When using flash, you will need to adjust your shutter speed to exposure for the background ambient light. The way you would adjust for the flash is with the aperture. If you are using the flash in ETTL 2, you won't have to adjust the aperture much. The Flash will increase power to compensate. Put your camera in manual mode. I would leave your aperture relatively wide open is you are shooting at night. You can close it down a little more during the day. Because the duration of the pulse of light coming from the flash is only about 1/10,000 of a second, your shutter speed will make no difference on the flash illuminated portion of the photo.
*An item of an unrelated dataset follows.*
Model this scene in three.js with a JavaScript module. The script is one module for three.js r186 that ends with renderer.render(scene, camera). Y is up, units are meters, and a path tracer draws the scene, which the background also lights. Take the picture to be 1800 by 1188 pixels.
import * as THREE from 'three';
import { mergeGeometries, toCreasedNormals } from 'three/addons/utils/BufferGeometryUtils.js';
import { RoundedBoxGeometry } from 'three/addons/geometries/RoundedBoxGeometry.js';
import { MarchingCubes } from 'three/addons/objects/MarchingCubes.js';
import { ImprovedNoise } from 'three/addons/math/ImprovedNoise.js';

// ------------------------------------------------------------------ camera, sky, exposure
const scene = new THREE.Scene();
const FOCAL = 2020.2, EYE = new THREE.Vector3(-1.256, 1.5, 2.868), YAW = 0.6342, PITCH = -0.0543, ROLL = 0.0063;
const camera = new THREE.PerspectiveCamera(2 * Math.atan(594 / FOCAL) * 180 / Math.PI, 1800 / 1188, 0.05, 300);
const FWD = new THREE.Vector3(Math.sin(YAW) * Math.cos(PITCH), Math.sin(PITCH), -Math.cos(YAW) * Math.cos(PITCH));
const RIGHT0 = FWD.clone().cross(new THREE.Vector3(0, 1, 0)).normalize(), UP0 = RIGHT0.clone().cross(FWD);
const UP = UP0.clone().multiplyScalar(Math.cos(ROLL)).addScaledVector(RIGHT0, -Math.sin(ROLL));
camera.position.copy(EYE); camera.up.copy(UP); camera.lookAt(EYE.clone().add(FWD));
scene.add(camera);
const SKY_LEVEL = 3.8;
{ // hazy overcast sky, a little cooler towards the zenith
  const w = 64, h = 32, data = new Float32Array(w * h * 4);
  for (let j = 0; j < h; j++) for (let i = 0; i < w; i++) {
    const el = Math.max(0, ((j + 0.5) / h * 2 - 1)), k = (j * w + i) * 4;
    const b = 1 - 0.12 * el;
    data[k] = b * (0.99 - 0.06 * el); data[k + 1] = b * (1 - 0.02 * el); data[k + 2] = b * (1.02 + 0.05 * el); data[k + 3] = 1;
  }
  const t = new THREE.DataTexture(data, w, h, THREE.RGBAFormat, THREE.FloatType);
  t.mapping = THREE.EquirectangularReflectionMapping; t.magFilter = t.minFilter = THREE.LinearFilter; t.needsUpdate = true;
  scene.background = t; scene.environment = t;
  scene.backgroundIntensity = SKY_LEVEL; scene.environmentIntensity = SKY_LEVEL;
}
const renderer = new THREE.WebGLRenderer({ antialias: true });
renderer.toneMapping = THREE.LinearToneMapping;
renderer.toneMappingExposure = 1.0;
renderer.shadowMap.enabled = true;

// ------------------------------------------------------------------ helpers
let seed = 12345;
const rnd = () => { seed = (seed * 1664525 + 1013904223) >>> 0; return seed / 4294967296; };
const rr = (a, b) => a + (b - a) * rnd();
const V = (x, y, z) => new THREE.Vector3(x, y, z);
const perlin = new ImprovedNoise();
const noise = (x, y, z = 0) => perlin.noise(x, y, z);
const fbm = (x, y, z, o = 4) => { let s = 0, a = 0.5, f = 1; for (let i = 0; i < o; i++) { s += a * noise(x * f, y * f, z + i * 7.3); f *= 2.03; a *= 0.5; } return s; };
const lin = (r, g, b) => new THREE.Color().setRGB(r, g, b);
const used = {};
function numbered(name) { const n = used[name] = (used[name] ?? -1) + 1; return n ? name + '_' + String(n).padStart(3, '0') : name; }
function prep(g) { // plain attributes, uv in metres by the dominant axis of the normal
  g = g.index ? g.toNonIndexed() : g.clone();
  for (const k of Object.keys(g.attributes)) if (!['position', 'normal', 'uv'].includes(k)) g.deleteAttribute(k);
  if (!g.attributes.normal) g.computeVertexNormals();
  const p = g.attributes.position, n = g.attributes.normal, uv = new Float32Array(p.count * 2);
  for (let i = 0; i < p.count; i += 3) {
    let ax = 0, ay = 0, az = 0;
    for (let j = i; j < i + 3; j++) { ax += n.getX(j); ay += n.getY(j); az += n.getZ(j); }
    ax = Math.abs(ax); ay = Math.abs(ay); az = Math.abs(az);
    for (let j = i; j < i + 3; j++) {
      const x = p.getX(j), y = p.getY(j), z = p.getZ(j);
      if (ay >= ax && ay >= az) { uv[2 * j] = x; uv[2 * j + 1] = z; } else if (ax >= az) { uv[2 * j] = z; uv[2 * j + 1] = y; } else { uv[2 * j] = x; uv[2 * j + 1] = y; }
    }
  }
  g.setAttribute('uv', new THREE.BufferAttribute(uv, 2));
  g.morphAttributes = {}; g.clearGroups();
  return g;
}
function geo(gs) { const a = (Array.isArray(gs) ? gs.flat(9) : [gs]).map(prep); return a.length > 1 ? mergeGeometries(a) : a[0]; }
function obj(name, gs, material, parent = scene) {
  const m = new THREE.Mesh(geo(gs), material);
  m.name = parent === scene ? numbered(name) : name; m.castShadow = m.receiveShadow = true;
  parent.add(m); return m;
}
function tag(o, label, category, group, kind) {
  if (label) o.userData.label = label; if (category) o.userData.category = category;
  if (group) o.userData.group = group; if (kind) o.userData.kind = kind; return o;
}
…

Adjust the shutter speed to absorb the ambient light from the background. You can get pretty sharp pictures handheld with relatively low shutter speeds. The flash makes the foreground nice and sharp. If you use a tripod, it will help to keep the background nice and sharp too. If you are shooting in the day time, you shouldn't have to use a tripod.
An example. at night: ON a tripod with ISO of 400, you would want an aperture of about 5.6 or lower and to get your ambient light, a shutter speed of anywhere from 1/30 of a second - 3 seconds. It all depends on how light out it is.
Test things out outside in the dark. The flash will expose for whatever you focus on that is close. You can set you f/5.6. Then take a bunch of photos while adjusting the Shutter speed down from 1/125 of a second. Notice the way the background or ambient light changes. This should help a lot.
I hope I am actually answering your question. I am sorry if this is stuff you already know.